(1959)
4
Craig Butler
Like the majority of director Yasujiro Ozu's work, Floating Weeds is concerned with family relationships and interactions between different generations. It also shares the director's amazingly serene yet appealing visual style, created through the use of the simplest means possible: no tracking shots and no use of dissolves or fades, just long, steady shots, often in a wide frame, interrupted only by judicious editing, with occasional symbolic or atmospheric "pillow shots," which offer moments of contemplative pause. The effect is hypnotic and enthralling and used to particularly good effect in Weeds.
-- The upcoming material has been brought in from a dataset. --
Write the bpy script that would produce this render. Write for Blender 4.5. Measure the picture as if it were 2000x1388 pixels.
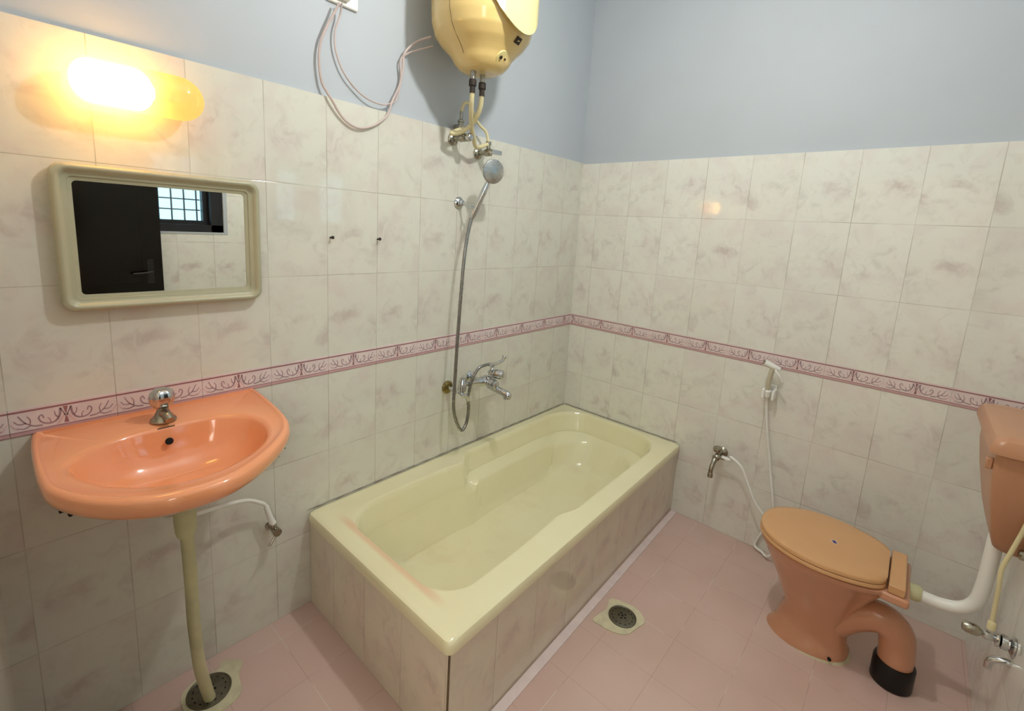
import bpy, math, random
from mathutils import Vector, Matrix
random.seed(7)
for o in list(bpy.data.objects): bpy.data.objects.remove(o)
SC = bpy.context.scene
COL = SC.collection
PI = math.pi

# ------------------------------------------------------------------ camera, world, light, exposure
cam_d = bpy.data.cameras.new('camera'); cam = bpy.data.objects.new('camera', cam_d); COL.objects.link(cam)
SC.camera = cam
F_PX, CX, CY = 908.28, 987.97, 599.67
cam_d.sensor_fit = 'HORIZONTAL'; cam_d.sensor_width = 36.0
cam_d.lens = F_PX / 2000 * 36
cam_d.shift_x = (1000 - CX) / 2000; cam_d.shift_y = (CY - 694) / 2000
cam_d.clip_start = 0.01; cam_d.clip_end = 60
yaw, pit, rol = 0.7203692, -0.16863877, 0.05776801
d_ = Vector((math.cos(pit)*math.cos(yaw), math.cos(pit)*math.sin(yaw), math.sin(pit)))
r_ = d_.cross(Vector((0, 0, 1))).normalized(); u_ = r_.cross(d_)
rr = math.cos(rol)*r_ + math.sin(rol)*u_; uu = -math.sin(rol)*r_ + math.cos(rol)*u_
cam.matrix_world = Matrix(((rr.x, uu.x, -d_.x, -2.3795), (rr.y, uu.y, -d_.y, -1.5533), (rr.z, uu.z, -d_.z, 1.4598), (0, 0, 0, 1)))

SC.view_settings.view_transform = 'Standard'; SC.view_settings.look = 'None'
SC.view_settings.gamma = 1.0; SC.view_settings.use_curve_mapping = False
SC.view_settings.exposure = 0.24

w = bpy.data.worlds.new('daylight'); SC.world = w; w.use_nodes = True
bg = w.node_tree.nodes['Background']; bg.inputs[0].default_value = (0.40, 0.78, 1.0, 1); bg.inputs[1].default_value = 2.3

def lamp(name, kind, loc, power, color, **k):
    l = bpy.data.lights.new(name, kind); l.energy = power; l.color = color
    for a, v in k.items(): setattr(l, a, v)
    o = bpy.data.objects.new(name, l); o.location = loc; COL.objects.link(o); return o
LX, LY, LZ = -1.28, -1.00, 2.45
lamp('ceiling_bulb_light', 'POINT', (LX, LY, LZ), 25, (0.98, 1.0, 0.975), shadow_soft_size=0.033)
co = lamp('corridor_ceiling_fill', 'AREA', (-3.35, -1.45, 2.64), 9, (1.0, 0.96, 0.88), size=0.9)  # added fill in the unseen corridor, lifts the ambient level through the doorway
wf = lamp('corridor_wall_fill', 'AREA', (-3.05, -2.52, 1.95), 20, (1.0, 0.95, 0.86), size=1.0)  # second added fill, aimed at basin and tub end; no known fixture
wf.rotation_euler = (Vector((-1.7, -0.2, 0.75))-Vector((-3.05, -2.52, 1.95))).to_track_quat('-Z', 'Y').to_euler()

# ------------------------------------------------------------------ node helpers
class NT:
    def __init__(s, name):
        m = bpy.data.materials.new(name); m.use_nodes = True; s.m = m
        s.n = m.node_tree.nodes; s.l = m.node_tree.links
        s.b = s.n['Principled BSDF']; s.out = s.n['Material Output']
    def set(s, sock, v):
        if hasattr(v, 'is_linked') or isinstance(v, bpy.types.NodeSocket): s.l.new(v, sock)
        else: sock.default_value = v
    def M(s, op, a, b=None, c=None, clamp=False):
        n = s.n.new('ShaderNodeMath'); n.operation = op; n.use_clamp = clamp
        s.set(n.inputs[0], a)
        if b is not None: s.set(n.inputs[1], b)
        if c is not None: s.set(n.inputs[2], c)
        return n.outputs[0]
    def pos(s):
        g = s.n.new('ShaderNodeNewGeometry'); x = s.n.new('ShaderNodeSeparateXYZ'); s.l.new(g.outputs['Position'], x.inputs[0])
        s.geo = g; return x.outputs[0], x.outputs[1], x.outputs[2]
    def xyz(s, a, b, c):
        n = s.n.new('ShaderNodeCombineXYZ'); s.set(n.inputs[0], a); s.set(n.inputs[1], b); s.set(n.inputs[2], c); return n.outputs[0]
    def noise(s, vec, scale, detail=3.0, rough=0.5, dist=0.0):
        n = s.n.new('ShaderNodeTexNoise'); s.l.new(vec, n.inputs['Vector']); n.inputs['Scale'].default_value = scale
        n.inputs['Detail'].default_value = detail; n.inputs['Roughness'].default_value = rough; n.inputs['Distortion'].default_value = dist
        return n.outputs[0], n.outputs[1]
    def white(s, vec):
        n = s.n.new('ShaderNodeTexWhiteNoise'); n.noise_dimensions = '3D'; s.l.new(vec, n.inputs['Vector']); return n.outputs['Value'], n.outputs['Color']
    def ramp(s, v, a, b, lo=0.0, hi=1.0, smooth=True):
        n = s.n.new('ShaderNodeMapRange'); n.interpolation_type = 'SMOOTHSTEP' if smooth else 'LINEAR'
        s.set(n.inputs[0], v); n.inputs[1].default_value = a; n.inputs[2].default_value = b; n.inputs[3].default_value = lo; n.inputs[4].default_value = hi
        return n.outputs[0]
    def mix(s, f, a, b):
        n = s.n.new('ShaderNodeMix'); n.data_type = 'RGBA'; s.set(n.inputs[0], f)
        for i, v in ((6, a), (7, b)):
            if isinstance(v, tuple): n.inputs[i].default_value = (*v, 1)
            else: s.l.new(v, n.inputs[i])
        return n.outputs[2]
    def bump(s, h, strength=0.3, dist=0.001, normal=None):
        n = s.n.new('ShaderNodeBump'); n.inputs['Strength'].default_value = strength; n.inputs['Distance'].default_value = dist
        s.l.new(h, n.inputs['Height'])
        if normal is not None: s.l.new(normal, n.inputs['Normal'])
        return n.outputs[0]
    def base(s, col, rough=0.4, metal=0.0, spec=0.5, coat=0.0):
        s.set(s.b.inputs['Base Color'], (*col, 1) if isinstance(col, tuple) else col)
        s.set(s.b.inputs['Roughness'], rough); s.b.inputs['Metallic'].default_value = metal
        s.b.inputs['Specular IOR Level'].default_value = spec; s.b.inputs['Coat Weight'].default_value = coat; s.b.inputs['Coat Roughness'].default_value = 0.05
        return s

def lin(r, g, b):
    f = lambda c: ((c/255+0.055)/1.055)**2.4 if c > 10 else c/255/12.92
    return (f(r), f(g), f(b))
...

The script is also typically Ozu, dealing with a subject that could easily fall into heavy melodrama or even soap opera, but which for the most part skillfully avoids this through the use of implication and nuance rather than direct statement; it is only in the second half that the schematics of the story come into play a bit too strongly. The actors are uniformly excellent, creating a genuine ensemble piece (entirely appropriate for a film dealing with a troupe of actors) and providing many memorable moments, such as the touching final segment in which Machiko Kyo deftly signaling her love and forgiveness of Ganjiro Nakamura merely by the manner in which she pours a glass of wine for him. Weeds is a film of quiet beauty, a gem that discriminating viewers will treasure.